■ **REQUIREMENTS**: Count lines holding the word "data". Only the number is wanted.

--

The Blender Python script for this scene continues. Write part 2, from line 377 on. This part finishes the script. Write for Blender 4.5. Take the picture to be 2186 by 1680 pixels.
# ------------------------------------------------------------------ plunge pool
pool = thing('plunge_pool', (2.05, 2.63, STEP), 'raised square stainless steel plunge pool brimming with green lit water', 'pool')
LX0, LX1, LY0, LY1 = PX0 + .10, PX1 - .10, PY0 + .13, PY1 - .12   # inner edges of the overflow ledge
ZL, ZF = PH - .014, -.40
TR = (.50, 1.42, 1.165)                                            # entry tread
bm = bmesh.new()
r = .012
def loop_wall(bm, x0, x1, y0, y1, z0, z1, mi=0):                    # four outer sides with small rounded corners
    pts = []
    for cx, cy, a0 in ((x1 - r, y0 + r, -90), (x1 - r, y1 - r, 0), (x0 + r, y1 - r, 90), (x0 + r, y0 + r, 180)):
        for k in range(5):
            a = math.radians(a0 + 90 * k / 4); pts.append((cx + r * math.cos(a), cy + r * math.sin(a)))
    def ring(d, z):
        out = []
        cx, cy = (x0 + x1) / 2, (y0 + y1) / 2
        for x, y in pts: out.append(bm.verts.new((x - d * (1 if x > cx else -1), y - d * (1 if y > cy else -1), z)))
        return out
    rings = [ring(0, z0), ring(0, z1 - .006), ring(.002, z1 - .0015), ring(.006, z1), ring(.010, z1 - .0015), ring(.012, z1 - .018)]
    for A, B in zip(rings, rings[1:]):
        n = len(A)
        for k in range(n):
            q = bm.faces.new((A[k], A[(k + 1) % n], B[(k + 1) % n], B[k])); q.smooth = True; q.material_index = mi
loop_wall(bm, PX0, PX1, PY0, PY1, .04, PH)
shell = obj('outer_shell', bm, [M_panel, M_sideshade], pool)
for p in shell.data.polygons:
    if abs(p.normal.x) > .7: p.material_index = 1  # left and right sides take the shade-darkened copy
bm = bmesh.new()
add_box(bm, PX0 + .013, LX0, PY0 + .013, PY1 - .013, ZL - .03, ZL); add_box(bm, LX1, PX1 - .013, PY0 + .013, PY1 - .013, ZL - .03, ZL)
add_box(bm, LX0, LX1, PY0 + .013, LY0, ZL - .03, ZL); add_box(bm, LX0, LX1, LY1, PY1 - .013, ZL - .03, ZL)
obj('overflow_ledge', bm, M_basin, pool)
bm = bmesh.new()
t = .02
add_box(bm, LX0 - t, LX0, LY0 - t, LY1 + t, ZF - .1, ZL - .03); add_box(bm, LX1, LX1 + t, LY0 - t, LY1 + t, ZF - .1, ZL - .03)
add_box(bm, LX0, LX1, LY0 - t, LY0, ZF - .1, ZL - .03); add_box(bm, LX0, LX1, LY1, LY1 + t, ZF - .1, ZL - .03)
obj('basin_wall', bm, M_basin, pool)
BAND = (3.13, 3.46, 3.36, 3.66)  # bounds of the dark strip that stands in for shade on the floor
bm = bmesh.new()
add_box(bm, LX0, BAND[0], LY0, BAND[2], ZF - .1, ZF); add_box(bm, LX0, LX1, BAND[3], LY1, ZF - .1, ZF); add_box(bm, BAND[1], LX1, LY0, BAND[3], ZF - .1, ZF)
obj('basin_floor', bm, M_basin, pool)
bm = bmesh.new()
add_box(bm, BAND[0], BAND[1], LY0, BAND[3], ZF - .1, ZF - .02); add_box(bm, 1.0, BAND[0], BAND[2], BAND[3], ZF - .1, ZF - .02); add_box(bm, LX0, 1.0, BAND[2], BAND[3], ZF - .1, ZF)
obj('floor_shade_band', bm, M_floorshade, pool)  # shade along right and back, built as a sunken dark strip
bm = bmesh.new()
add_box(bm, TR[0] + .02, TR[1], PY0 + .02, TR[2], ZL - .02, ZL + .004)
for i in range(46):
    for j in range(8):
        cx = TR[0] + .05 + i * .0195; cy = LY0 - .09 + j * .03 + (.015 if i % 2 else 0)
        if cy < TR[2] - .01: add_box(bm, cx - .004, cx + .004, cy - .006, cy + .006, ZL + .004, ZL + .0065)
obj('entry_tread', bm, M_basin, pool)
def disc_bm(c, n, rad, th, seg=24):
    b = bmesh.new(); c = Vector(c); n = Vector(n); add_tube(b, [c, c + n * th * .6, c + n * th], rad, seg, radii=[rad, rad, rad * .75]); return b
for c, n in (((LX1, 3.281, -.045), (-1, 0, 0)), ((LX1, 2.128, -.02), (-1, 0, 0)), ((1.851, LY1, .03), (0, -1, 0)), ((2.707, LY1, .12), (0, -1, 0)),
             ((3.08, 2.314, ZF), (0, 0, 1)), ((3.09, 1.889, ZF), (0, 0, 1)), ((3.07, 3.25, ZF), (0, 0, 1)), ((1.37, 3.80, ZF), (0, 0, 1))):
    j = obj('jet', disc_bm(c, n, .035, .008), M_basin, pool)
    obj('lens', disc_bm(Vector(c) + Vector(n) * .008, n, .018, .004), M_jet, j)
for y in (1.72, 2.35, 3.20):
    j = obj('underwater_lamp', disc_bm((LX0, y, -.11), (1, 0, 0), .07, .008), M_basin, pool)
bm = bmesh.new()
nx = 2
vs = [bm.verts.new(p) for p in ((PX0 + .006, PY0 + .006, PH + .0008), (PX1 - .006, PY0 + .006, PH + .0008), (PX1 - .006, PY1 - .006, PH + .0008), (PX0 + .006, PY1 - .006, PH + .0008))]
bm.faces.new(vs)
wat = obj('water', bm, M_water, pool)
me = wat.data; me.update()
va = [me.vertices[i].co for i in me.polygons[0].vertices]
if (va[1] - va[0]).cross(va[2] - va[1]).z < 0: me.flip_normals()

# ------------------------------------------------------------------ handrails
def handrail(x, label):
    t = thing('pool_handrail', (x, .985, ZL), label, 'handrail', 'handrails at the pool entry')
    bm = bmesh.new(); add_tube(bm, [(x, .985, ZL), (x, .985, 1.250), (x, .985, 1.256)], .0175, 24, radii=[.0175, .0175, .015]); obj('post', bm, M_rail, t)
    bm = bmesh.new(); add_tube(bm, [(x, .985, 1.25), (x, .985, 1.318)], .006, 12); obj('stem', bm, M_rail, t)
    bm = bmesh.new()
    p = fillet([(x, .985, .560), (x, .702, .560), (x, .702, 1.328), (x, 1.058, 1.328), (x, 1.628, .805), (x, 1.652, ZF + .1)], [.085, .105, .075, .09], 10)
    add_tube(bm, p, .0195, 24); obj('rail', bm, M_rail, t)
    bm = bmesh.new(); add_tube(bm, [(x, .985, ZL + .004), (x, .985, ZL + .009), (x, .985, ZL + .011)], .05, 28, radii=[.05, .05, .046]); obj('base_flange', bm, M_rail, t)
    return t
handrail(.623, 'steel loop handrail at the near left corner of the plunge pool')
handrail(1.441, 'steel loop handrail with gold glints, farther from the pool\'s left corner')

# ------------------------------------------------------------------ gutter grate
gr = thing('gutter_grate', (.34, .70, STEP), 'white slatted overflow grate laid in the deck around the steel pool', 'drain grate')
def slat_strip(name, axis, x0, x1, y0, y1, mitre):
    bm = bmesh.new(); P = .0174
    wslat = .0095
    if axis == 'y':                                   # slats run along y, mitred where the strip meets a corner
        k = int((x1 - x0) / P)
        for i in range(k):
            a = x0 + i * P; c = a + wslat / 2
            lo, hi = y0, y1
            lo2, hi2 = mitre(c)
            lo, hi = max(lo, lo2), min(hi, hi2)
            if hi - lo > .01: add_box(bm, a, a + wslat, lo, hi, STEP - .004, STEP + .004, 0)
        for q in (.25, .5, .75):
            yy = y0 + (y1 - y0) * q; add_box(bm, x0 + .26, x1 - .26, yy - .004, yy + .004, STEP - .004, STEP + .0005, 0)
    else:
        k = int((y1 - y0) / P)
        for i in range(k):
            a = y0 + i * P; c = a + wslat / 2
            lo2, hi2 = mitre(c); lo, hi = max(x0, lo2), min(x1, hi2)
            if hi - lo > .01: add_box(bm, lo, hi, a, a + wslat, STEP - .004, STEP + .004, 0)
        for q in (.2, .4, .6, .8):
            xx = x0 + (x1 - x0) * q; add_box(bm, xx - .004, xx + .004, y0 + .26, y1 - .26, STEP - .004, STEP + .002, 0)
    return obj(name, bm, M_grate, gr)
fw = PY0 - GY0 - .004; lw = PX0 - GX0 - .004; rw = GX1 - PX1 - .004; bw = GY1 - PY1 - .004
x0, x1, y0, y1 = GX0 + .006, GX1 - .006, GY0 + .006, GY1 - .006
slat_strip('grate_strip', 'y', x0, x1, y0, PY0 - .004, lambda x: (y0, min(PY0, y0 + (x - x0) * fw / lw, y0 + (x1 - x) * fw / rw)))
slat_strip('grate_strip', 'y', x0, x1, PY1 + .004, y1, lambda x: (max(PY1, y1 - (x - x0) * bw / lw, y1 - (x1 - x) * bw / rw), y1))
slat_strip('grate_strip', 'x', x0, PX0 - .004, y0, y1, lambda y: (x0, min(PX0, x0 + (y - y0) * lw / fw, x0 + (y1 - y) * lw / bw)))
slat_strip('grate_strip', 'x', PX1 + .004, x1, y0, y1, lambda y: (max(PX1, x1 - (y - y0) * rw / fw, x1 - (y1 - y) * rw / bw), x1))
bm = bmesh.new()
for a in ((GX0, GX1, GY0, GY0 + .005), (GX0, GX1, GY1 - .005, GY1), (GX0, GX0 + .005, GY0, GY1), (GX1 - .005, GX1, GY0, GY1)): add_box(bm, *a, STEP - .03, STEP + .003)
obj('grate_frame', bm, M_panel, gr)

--

■ **TASK SOLUTION**: 2